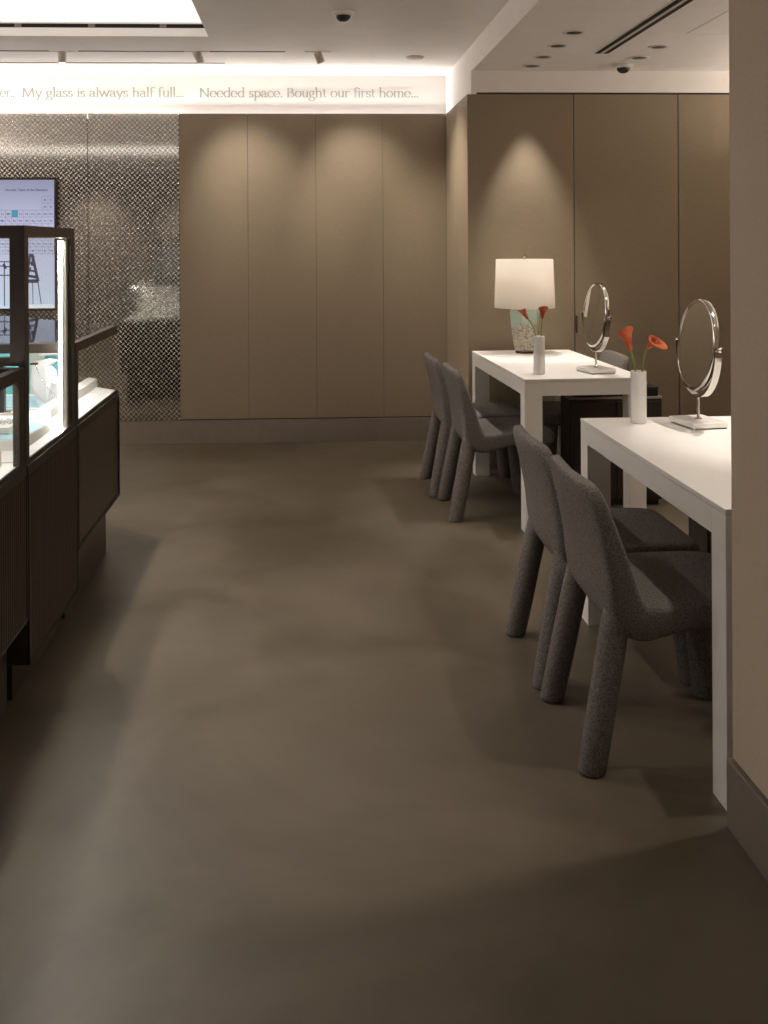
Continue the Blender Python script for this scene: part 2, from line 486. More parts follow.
# ------------------------------------------------------------------ serif lettering on the frieze
def arc(cx, cy, rx, ry, a0, a1, n=14):
    return [(cx + rx * math.cos(math.radians(a0 + (a1 - a0) * i / n)), cy + ry * math.sin(math.radians(a0 + (a1 - a0) * i / n))) for i in range(n + 1)]
def ln(*p): return list(p)
def ser(x, y, h=.17): return [(x - h, y), (x + h, y)]
ASC = 1.62; CAP = 1.48; DSC = -.62
def glyphs():
    G = {}
    G['e'] = ([arc(.46, .5, .40, .5, 0, 320, 22), ln((.08, .53), (.86, .53))], .95)
    G['r'] = ([ln((.2, 0), (.2, 1)), ln((.03, .94), (.2, 1)), arc(.50, .62, .30, .36, 170, 50), ser(.2, 0)], .72)
    G['.'] = ([ln((.12, 0), (.12, .11)), ln((.2, 0), (.2, .11))], .36)
    G['M'] = ([ln((.15, 0), (.28, CAP)), ln((.28, CAP), (.85, .05)), ln((.85, .05), (1.42, CAP)), ln((1.42, CAP), (1.56, 0)), ser(.15, 0), ser(1.56, 0, .22), ser(.22, CAP, .14), ser(1.5, CAP, .14)], 1.78)
    G['N'] = ([ln((.22, 0), (.22, CAP)), ln((.22, CAP), (1.22, 0)), ln((1.22, 0), (1.22, CAP)), ser(.22, 0), ser(1.22, CAP), ser(.16, CAP, .14)], 1.46)
    G['B'] = ([ln((.22, 0), (.22, CAP)), ln((.05, CAP), (.5, CAP)), arc(.5, 1.12, .34, .36, 90, -90), ln((.22, .76), (.55, .76)), arc(.55, .38, .42, .38, 90, -90), ln((.05, 0), (.55, 0))], 1.10)
    G['y'] = ([ln((.08, 1), (.46, .02)), ln((.84, 1), (.30, -.5), (.12, -.6)), ser(.10, 1, .14), ser(.82, 1, .12)], .9)
    G['g'] = ([arc(.40, .66, .28, .32, 0, 360, 20), ln((.60, .92), (.86, .98)), ln((.26, .38), (.16, .2), (.3, .08), (.62, .04)), arc(.44, -.28, .38, .30, 70, 430, 20)], .90)
    G['l'] = ([ln((.2, 0), (.2, ASC)), ser(.2, 0), ln((.04, ASC - .05), (.2, ASC))], .42)
    G['a'] = ([arc(.38, .70, .26, .28, 160, 0), ln((.64, .72), (.64, .12), (.74, .0), (.86, .06)), ln((.64, .58), (.36, .50)), arc(.36, .26, .26, .25, 90, 310)], .90)
    G['s'] = ([arc(.34, .74, .21, .25, 20, 250, 14), arc(.34, .25, .25, .25, 75, -160, 14), ln((.26, .52), (.42, .48))], .70)
    G['i'] = ([ln((.2, 0), (.2, 1)), ser(.2, 0), ln((.04, .94), (.2, 1)), ln((.2, 1.36), (.2, 1.48))], .42)
    G['w'] = ([ln((.08, 1), (.40, .02)), ln((.40, .02), (.70, .96)), ln((.66, 1), (1.0, .02)), ln((1.0, .02), (1.32, 1)), ser(.08, 1, .13), ser(.66, 1, .12), ser(1.32, 1, .12)], 1.40)
    G['h'] = ([ln((.2, 0), (.2, ASC)), ser(.2, 0), ln((.04, ASC - .05), (.2, ASC)), arc(.50, .66, .30, .33, 165, 0), ln((.80, .66), (.80, 0)), ser(.80, 0)], 1.02)
    G['f'] = ([ln((.24, 0), (.24, 1.25)), arc(.50, 1.28, .26, .34, 180, 40), ser(.24, 0), ln((.04, .96), (.52, .96))], .60)
    G['u'] = ([ln((.2, 1), (.2, .34)), arc(.47, .34, .27, .33, 180, 360), ln((.78, 1), (.78, 0), (.93, .04)), ser(.13, 1, .10), ser(.70, 1, .10)], .98)
    G['d'] = ([arc(.42, .48, .34, .48, 60, 310, 18), ln((.78, ASC), (.78, .02), (.93, .05)), ln((.64, ASC - .05), (.78, ASC))], 1.0)
    G['p'] = ([ln((.2, DSC), (.2, 1)), ln((.04, .94), (.2, 1)), ser(.2, DSC), arc(.52, .5, .36, .48, 140, -140, 18)], .98)
    G['c'] = ([arc(.46, .5, .38, .5, 45, 320, 20)], .84)
    G['o'] = ([arc(.48, .5, .40, .5, 0, 360, 24)], .97)
    G['t'] = ([ln((.24, 1.32), (.24, .16), (.36, .02), (.54, .08)), ln((.05, .97), (.54, .97))], .60)
    G['n'] = ([ln((.2, 0), (.2, 1)), ser(.2, 0), ln((.04, .94), (.2, 1)), arc(.50, .66, .30, .33, 165, 0), ln((.80, .66), (.80, 0)), ser(.80, 0)], 1.02)
    G['m'] = ([ln((.2, 0), (.2, 1)), ser(.2, 0), ln((.04, .94), (.2, 1)), arc(.48, .66, .28, .33, 165, 0), ln((.76, .66), (.76, 0)), ser(.76, 0), arc(1.04, .66, .28, .33, 165, 0), ln((1.32, .66), (1.32, 0)), ser(1.32, 0)], 1.54)
    return G
GL = glyphs()
def text_width(s): return sum(GL[c][1] if c != ' ' else .52 for c in s)
def frieze_text(s, x0, x1, z, xh, y, zrise=0.):
    k = (x1 - x0) / text_width(s)          # metres per unit across
    m = MB(); x = 0.
    for c in s:
        if c == ' ':
            x += .52; continue
        st, adv = GL[c]
        for pts in st:
            for (ax, ay), (bx, by) in zip(pts[:-1], pts[1:]):
                dx, dy = (bx - ax), (by - ay)
                L = math.hypot(dx, dy) or 1
                w = .035 + .065 * abs(dy / L)
                ex, ey = dx / L * w * .5, dy / L * w * .5
                nx, ny = -dy / L * w, dx / L * w
                qs = [(ax - ex + nx, ay - ey + ny), (bx + ex + nx, by + ey + ny), (bx + ex - nx, by + ey - ny), (ax - ex - nx, ay - ey - ny)]
                f = []
                for px, py in qs:
                    X = x0 + (x + px) * k; Z = z + py * xh + zrise * (x + px) * k
                    f.append(m.bm.verts.new((X, y, Z)))
                m.bm.faces.new(f)
                y -= .00002
        x += adv
    return m.build('lettering', M['letter'])
for s, a, b in (('er..', -2.190, -2.085), ('My glass is always half full...', -2.035, -.868), ('Needed space. Bought our first home...', -.758, .850)):
    o = frieze_text(s, a, b, 2.489, .0435, FW - .0012)
    o['kind'] = 'structure'
    o['label'] = 'grey serif lettering on the white frieze'
    o.parent = bpy.data.objects['wall_frieze']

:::

> **TASK TO COMPLETE**:
Make an exact copy of all the material, but keep the pictures out of it.

> **SOLVED EXERCISE**:
Continue the Blender Python script for this scene: part 2, from line 486. More parts follow.
# ------------------------------------------------------------------ serif lettering on the frieze
def arc(cx, cy, rx, ry, a0, a1, n=14):
    return [(cx + rx * math.cos(math.radians(a0 + (a1 - a0) * i / n)), cy + ry * math.sin(math.radians(a0 + (a1 - a0) * i / n))) for i in range(n + 1)]
def ln(*p): return list(p)
def ser(x, y, h=.17): return [(x - h, y), (x + h, y)]
ASC = 1.62; CAP = 1.48; DSC = -.62
def glyphs():
    G = {}
    G['e'] = ([arc(.46, .5, .40, .5, 0, 320, 22), ln((.08, .53), (.86, .53))], .95)
    G['r'] = ([ln((.2, 0), (.2, 1)), ln((.03, .94), (.2, 1)), arc(.50, .62, .30, .36, 170, 50), ser(.2, 0)], .72)
    G['.'] = ([ln((.12, 0), (.12, .11)), ln((.2, 0), (.2, .11))], .36)
    G['M'] = ([ln((.15, 0), (.28, CAP)), ln((.28, CAP), (.85, .05)), ln((.85, .05), (1.42, CAP)), ln((1.42, CAP), (1.56, 0)), ser(.15, 0), ser(1.56, 0, .22), ser(.22, CAP, .14), ser(1.5, CAP, .14)], 1.78)
    G['N'] = ([ln((.22, 0), (.22, CAP)), ln((.22, CAP), (1.22, 0)), ln((1.22, 0), (1.22, CAP)), ser(.22, 0), ser(1.22, CAP), ser(.16, CAP, .14)], 1.46)
    G['B'] = ([ln((.22, 0), (.22, CAP)), ln((.05, CAP), (.5, CAP)), arc(.5, 1.12, .34, .36, 90, -90), ln((.22, .76), (.55, .76)), arc(.55, .38, .42, .38, 90, -90), ln((.05, 0), (.55, 0))], 1.10)
    G['y'] = ([ln((.08, 1), (.46, .02)), ln((.84, 1), (.30, -.5), (.12, -.6)), ser(.10, 1, .14), ser(.82, 1, .12)], .9)
    G['g'] = ([arc(.40, .66, .28, .32, 0, 360, 20), ln((.60, .92), (.86, .98)), ln((.26, .38), (.16, .2), (.3, .08), (.62, .04)), arc(.44, -.28, .38, .30, 70, 430, 20)], .90)
    G['l'] = ([ln((.2, 0), (.2, ASC)), ser(.2, 0), ln((.04, ASC - .05), (.2, ASC))], .42)
    G['a'] = ([arc(.38, .70, .26, .28, 160, 0), ln((.64, .72), (.64, .12), (.74, .0), (.86, .06)), ln((.64, .58), (.36, .50)), arc(.36, .26, .26, .25, 90, 310)], .90)
    G['s'] = ([arc(.34, .74, .21, .25, 20, 250, 14), arc(.34, .25, .25, .25, 75, -160, 14), ln((.26, .52), (.42, .48))], .70)
    G['i'] = ([ln((.2, 0), (.2, 1)), ser(.2, 0), ln((.04, .94), (.2, 1)), ln((.2, 1.36), (.2, 1.48))], .42)
    G['w'] = ([ln((.08, 1), (.40, .02)), ln((.40, .02), (.70, .96)), ln((.66, 1), (1.0, .02)), ln((1.0, .02), (1.32, 1)), ser(.08, 1, .13), ser(.66, 1, .12), ser(1.32, 1, .12)], 1.40)
    G['h'] = ([ln((.2, 0), (.2, ASC)), ser(.2, 0), ln((.04, ASC - .05), (.2, ASC)), arc(.50, .66, .30, .33, 165, 0), ln((.80, .66), (.80, 0)), ser(.80, 0)], 1.02)
    G['f'] = ([ln((.24, 0), (.24, 1.25)), arc(.50, 1.28, .26, .34, 180, 40), ser(.24, 0), ln((.04, .96), (.52, .96))], .60)
    G['u'] = ([ln((.2, 1), (.2, .34)), arc(.47, .34, .27, .33, 180, 360), ln((.78, 1), (.78, 0), (.93, .04)), ser(.13, 1, .10), ser(.70, 1, .10)], .98)
    G['d'] = ([arc(.42, .48, .34, .48, 60, 310, 18), ln((.78, ASC), (.78, .02), (.93, .05)), ln((.64, ASC - .05), (.78, ASC))], 1.0)
    G['p'] = ([ln((.2, DSC), (.2, 1)), ln((.04, .94), (.2, 1)), ser(.2, DSC), arc(.52, .5, .36, .48, 140, -140, 18)], .98)
    G['c'] = ([arc(.46, .5, .38, .5, 45, 320, 20)], .84)
    G['o'] = ([arc(.48, .5, .40, .5, 0, 360, 24)], .97)
    G['t'] = ([ln((.24, 1.32), (.24, .16), (.36, .02), (.54, .08)), ln((.05, .97), (.54, .97))], .60)
    G['n'] = ([ln((.2, 0), (.2, 1)), ser(.2, 0), ln((.04, .94), (.2, 1)), arc(.50, .66, .30, .33, 165, 0), ln((.80, .66), (.80, 0)), ser(.80, 0)], 1.02)
    G['m'] = ([ln((.2, 0), (.2, 1)), ser(.2, 0), ln((.04, .94), (.2, 1)), arc(.48, .66, .28, .33, 165, 0), ln((.76, .66), (.76, 0)), ser(.76, 0), arc(1.04, .66, .28, .33, 165, 0), ln((1.32, .66), (1.32, 0)), ser(1.32, 0)], 1.54)
    return G
GL = glyphs()
def text_width(s): return sum(GL[c][1] if c != ' ' else .52 for c in s)
def frieze_text(s, x0, x1, z, xh, y, zrise=0.):
    k = (x1 - x0) / text_width(s)          # metres per unit across
    m = MB(); x = 0.
    for c in s:
        if c == ' ':
            x += .52; continue
        st, adv = GL[c]
        for pts in st:
            for (ax, ay), (bx, by) in zip(pts[:-1], pts[1:]):
                dx, dy = (bx - ax), (by - ay)
                L = math.hypot(dx, dy) or 1
                w = .035 + .065 * abs(dy / L)
                ex, ey = dx / L * w * .5, dy / L * w * .5
                nx, ny = -dy / L * w, dx / L * w
                qs = [(ax - ex + nx, ay - ey + ny), (bx + ex + nx, by + ey + ny), (bx + ex - nx, by + ey - ny), (ax - ex - nx, ay - ey - ny)]
                f = []
                for px, py in qs:
                    X = x0 + (x + px) * k; Z = z + py * xh + zrise * (x + px) * k
                    f.append(m.bm.verts.new((X, y, Z)))
                m.bm.faces.new(f)
                y -= .00002
        x += adv
    return m.build('lettering', M['letter'])
for s, a, b in (('er..', -2.190, -2.085), ('My glass is always half full...', -2.035, -.868), ('Needed space. Bought our first home...', -.758, .850)):
    o = frieze_text(s, a, b, 2.489, .0435, FW - .0012)
    o['kind'] = 'structure'
    o['label'] = 'grey serif lettering on the white frieze'
    o.parent = bpy.data.objects['wall_frieze']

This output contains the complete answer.